La GBP paraît bon marché à notre avis : la paire GBP/USD reste encalminée dans la zone de 1,2. La livre sterling s’est bien reprise après le courant exceptionnel de volatilité et d’incertitude qui s’est abattu sur les marchés du Royaume‑Uni et sur la conjoncture politique en 2022; toutefois, un rebond plus important a été limité par la vigueur du dollar US dans l’ensemble et par la lenteur de la croissance de l’économie du Royaume‑Uni. La croissance tendancielle s’améliore et l’inflation récalcitrante pourrait encore retarder les baisses de taux de la Banque d’Angleterre (BoE) jusqu’à la fin de cette année, ce qui pourrait porter la GBP. La conjoncture politique intérieure pourrait accroître l’incertitude à court terme qui pèse sur la livre sterling, puisqu’une élection générale paraît aujourd’hui probable au T4. Or, le dénouement pourrait en rehausser les perspectives à plus long terme. Après 14 ans de règne du Parti conservateur, les sondages laissent entendre que le Parti travailliste est en quête pour remporter une écrasante victoire. Les relations du Royaume‑Uni avec l’Europe pourraient reprendre du mieux sous la gouverne du Parti travailliste, ce qui serait légèrement favorable à la GBP du moins à plus long terme, surtout par rapport à l’EUR.
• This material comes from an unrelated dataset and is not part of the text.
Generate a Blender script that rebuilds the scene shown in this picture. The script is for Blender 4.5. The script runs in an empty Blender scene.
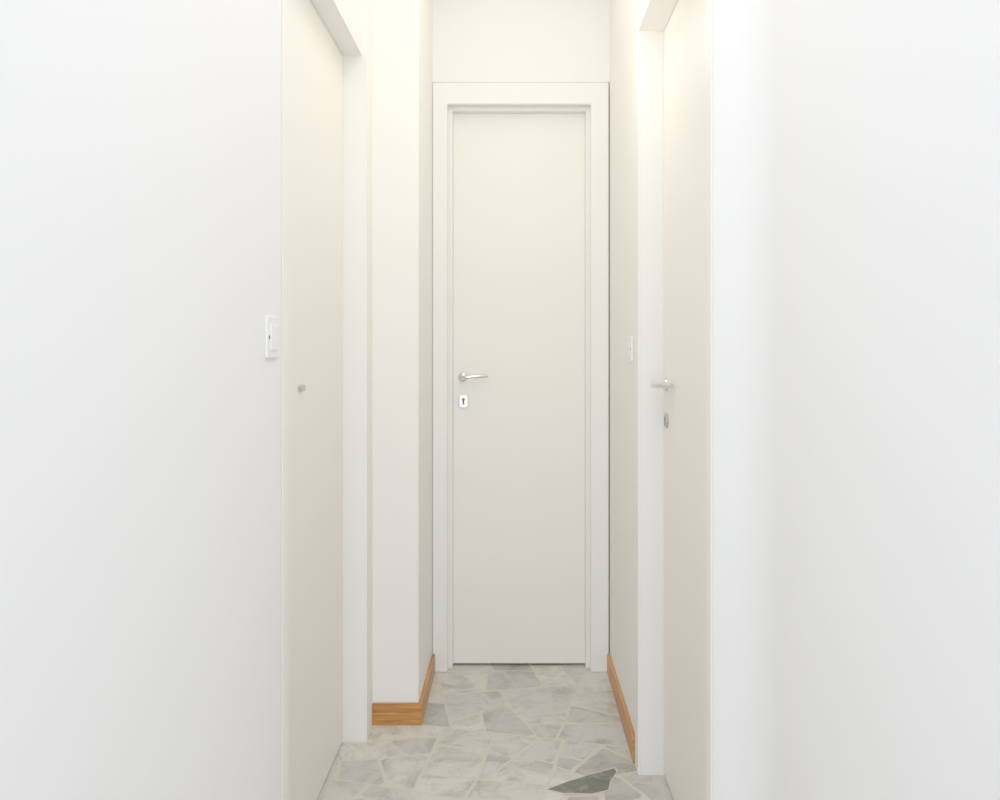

L’élection du Royaume‑Uni n’est pas le seul scrutin sur le radar du marché. Une présidentielle se déroulera en juin au Mexique (les sondages laissent entrevoir une victoire pour la dauphine d’AMLO, soit Claudia Sheinbaum) et le cycle politique connaît un revirement rapide aux États‑Unis. Les investisseurs sont appelés à devenir plus attentifs aux données sur les tendances révélées par les sondages dans la présidentielle américaine à l’heure où la course battra son plein à la fin de l’été. La perspective d’un autre mandat de Donald Trump pourrait hausser les attentes pour le raffermissement du dollar US — essentiellement parce que le candidat Trump a laissé entendre qu’il imposerait des tarifs généralisés sur les importations à destination des États‑Unis, ce qui pourrait faire partie de sa politique commerciale. Les tensions dans les échanges commerciaux pourraient muscler l’aversion du risque et augmenter la demande exprimée pour le dollar US. Le dollar CA et le MXN, en raison des importants liens commerciaux avec les États‑Unis, seraient particulièrement sensibles aux obstacles qui se dresseraient dans les échanges commerciaux.

L’hypothèse d’un raffermissement du dollar US sous la présidence de Donald Trump comporte toutefois des risques. La politique sur la monnaie a été en quelque sorte anarchique dans le premier mandat de Donald Trump. À un moment donné, les dirigeants ont paru se demander s’ils devaient intervenir pour endiguer la vigueur du dollar US (alors que l’indice DXY accusait une baisse de l’ordre de 8 % par rapport à sa valeur d’aujourd’hui). On a aussi fait savoir que l’Équipe Trump envisageait une politique d’affaiblissement du dollar pour permettre de rééquilibrer les échanges commerciaux mondiaux dans un deuxième mandat de Donald Trump. Les investisseurs étrangers, surtout ceux qui sont pénalisés par les mesures tarifaires, pourraient aussi être prudents en prévision de l’ensemble des politiques budgétaires et monétaires potentielles qui pourraient être adoptées dans un autre mandat de Donald Trump et réclament une prime supérieure pour les actifs américains qu’ils détiennent, dont le dollar US.